◆ **Dataset extract**
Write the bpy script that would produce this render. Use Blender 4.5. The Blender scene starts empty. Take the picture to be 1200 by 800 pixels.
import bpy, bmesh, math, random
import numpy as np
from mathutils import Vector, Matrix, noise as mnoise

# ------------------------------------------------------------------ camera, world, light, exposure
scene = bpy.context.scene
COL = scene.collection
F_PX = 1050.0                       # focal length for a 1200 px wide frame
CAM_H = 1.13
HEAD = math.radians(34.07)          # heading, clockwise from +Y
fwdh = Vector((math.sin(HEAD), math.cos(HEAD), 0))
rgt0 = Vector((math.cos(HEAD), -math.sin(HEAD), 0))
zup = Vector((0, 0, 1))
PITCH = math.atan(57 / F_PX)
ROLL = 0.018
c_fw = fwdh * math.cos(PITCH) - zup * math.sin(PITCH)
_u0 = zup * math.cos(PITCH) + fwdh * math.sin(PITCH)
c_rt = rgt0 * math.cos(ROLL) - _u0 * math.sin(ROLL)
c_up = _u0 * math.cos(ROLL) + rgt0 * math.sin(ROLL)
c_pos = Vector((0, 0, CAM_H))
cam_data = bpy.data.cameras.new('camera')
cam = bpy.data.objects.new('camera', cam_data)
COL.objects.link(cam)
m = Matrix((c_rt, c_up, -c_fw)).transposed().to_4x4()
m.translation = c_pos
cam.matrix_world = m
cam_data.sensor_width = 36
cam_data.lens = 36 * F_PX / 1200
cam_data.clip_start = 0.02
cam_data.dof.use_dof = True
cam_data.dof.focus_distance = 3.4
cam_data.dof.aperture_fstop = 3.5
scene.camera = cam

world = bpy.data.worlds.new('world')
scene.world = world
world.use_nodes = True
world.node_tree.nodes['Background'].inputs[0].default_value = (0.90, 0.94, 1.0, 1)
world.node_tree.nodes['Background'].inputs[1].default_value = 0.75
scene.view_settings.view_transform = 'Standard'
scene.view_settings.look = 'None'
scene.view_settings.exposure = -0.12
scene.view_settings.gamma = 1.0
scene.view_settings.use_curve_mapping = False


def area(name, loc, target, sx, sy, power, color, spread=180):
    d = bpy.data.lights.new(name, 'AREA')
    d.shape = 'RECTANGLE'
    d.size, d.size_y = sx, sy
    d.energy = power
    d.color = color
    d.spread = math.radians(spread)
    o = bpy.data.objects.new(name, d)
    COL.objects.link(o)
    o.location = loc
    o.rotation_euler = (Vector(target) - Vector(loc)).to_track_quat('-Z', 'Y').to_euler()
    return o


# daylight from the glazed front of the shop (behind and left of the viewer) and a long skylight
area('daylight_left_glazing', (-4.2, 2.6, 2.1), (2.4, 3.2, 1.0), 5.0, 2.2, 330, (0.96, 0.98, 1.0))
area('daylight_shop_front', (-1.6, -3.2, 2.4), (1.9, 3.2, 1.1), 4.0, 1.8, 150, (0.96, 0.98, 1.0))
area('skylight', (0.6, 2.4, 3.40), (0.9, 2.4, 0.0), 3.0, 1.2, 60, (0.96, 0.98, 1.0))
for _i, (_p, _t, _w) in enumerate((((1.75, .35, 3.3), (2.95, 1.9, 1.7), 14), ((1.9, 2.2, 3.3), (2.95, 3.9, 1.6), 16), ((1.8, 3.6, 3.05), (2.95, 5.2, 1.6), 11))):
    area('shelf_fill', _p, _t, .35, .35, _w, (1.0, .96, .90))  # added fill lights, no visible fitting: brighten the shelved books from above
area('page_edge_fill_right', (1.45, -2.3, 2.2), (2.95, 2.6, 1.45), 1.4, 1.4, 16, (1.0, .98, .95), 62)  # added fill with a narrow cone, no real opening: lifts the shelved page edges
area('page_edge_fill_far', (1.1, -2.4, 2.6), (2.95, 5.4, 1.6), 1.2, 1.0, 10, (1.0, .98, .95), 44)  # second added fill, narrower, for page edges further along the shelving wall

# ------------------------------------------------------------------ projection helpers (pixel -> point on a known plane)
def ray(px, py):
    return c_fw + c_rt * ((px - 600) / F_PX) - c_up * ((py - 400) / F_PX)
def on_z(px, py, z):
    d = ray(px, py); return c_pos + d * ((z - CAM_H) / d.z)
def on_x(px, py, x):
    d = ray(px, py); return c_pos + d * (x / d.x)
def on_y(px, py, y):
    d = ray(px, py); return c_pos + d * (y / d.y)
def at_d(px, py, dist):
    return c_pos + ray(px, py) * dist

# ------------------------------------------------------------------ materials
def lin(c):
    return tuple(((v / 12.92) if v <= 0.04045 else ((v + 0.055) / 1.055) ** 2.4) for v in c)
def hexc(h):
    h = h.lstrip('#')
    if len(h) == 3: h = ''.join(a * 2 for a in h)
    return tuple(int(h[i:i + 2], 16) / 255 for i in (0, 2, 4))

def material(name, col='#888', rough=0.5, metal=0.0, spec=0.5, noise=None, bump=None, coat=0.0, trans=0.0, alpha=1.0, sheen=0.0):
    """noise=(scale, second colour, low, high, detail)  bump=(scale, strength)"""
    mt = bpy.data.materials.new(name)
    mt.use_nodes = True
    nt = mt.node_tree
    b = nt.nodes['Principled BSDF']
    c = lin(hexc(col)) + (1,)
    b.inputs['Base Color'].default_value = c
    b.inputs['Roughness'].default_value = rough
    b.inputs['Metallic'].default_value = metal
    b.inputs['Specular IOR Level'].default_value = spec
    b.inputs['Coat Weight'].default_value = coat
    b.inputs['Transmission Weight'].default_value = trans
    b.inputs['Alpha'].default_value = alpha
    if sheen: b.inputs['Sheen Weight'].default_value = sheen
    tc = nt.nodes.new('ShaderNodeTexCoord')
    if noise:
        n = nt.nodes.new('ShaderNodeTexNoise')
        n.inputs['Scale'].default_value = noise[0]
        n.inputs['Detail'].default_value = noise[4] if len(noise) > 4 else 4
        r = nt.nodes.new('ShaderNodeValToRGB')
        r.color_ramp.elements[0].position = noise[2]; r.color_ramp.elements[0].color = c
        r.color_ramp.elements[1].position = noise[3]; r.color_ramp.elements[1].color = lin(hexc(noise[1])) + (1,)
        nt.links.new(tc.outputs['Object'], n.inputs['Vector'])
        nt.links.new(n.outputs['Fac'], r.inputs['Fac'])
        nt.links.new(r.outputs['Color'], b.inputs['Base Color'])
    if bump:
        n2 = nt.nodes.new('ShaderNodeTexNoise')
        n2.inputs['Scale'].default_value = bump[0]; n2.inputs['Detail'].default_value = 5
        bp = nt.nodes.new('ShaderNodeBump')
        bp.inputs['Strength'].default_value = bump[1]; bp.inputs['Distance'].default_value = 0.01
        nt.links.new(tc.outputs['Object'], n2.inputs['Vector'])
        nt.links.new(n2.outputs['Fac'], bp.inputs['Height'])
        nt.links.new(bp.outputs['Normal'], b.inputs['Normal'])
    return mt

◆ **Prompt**
Each line from the start of the listing above through the line containing "from mathutils import" should be copied exactly, please, with no other lines added.

◆ **Solution**
Write the bpy script that would produce this render. Use Blender 4.5. The Blender scene starts empty. Take the picture to be 1200 by 800 pixels.
import bpy, bmesh, math, random
import numpy as np
from mathutils import Vector, Matrix, noise as mnoise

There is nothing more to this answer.